Eric Biber, LEGAL PLANET
(First published October 1, 2017)
The stakes here are high. Misguided CEQA reform could undermine environmental protection throughout the state, without meaningful improvements to our housing crisis.
On Friday [September 29, 2017], the Governor signed a package of housing bills intended to help address the soaring costs of housing in many metro areas in California. Follow-up coverage of that bill package has (rightly) indicated that those bills are a drop in the bucket in terms of addressing California’s housing crisis. One theme that emerges in that coverage and also coverage of other CEQA legislation (as well as a recent op-ed by two economists) is an argument that the California Environmental Quality Act (CEQA), is a significant contributor to the housing crisis. The question is, is that really correct? The answer is fairly important if the legislature is (appropriately) going to continue looking at this issue in the next legislative session.
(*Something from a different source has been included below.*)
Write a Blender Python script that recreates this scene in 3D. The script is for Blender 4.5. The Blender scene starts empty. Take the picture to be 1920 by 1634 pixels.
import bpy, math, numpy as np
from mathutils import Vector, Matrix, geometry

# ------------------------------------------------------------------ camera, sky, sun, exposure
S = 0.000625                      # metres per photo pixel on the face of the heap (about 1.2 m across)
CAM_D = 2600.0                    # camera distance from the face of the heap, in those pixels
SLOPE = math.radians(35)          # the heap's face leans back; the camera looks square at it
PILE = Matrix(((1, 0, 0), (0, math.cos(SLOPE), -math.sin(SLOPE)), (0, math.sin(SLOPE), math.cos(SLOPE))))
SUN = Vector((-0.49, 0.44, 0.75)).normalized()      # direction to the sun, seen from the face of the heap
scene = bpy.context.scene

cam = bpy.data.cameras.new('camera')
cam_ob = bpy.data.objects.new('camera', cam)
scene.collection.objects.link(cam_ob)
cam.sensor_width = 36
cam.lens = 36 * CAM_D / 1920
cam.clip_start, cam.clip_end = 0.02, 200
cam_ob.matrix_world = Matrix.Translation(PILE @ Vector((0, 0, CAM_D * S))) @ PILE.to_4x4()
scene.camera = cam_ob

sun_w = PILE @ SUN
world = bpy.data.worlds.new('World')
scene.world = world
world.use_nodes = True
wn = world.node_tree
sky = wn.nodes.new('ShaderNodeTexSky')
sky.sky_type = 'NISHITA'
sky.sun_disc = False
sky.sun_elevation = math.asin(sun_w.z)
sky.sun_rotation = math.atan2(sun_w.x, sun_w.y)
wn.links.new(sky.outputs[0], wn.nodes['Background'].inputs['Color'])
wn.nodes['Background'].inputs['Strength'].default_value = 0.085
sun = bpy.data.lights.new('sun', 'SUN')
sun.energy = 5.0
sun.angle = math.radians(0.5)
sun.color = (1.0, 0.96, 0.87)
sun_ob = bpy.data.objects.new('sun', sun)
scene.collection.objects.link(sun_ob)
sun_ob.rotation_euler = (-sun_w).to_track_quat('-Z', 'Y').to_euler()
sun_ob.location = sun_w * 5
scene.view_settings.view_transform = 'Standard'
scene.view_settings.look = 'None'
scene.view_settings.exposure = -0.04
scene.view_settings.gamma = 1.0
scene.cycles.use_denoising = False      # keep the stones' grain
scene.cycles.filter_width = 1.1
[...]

The main argument goes along these lines – there is a lot of regulation of housing development in California. More regulation increases the cost of supplying housing, and therefore the cost of housing. Less regulation would facilitate more housing supply, and lower costs.
It may be that overall, regulation of land-use development in California is a significant contributor to the state’s housing crisis. But CEQA is only a part of the overall regulation of California’s land-use development, as I’ve noted in an earlier post. If CEQA is a significant obstacle to housing development, then I would argue that changing CEQA in ways that minimize the loss in environmental protection and maximize the benefits in increased housing production should be our goal. But in order to determine whether changing CEQA is a prudent strategy, we need to understand in a better way how local land-use processes are affecting housing production in California.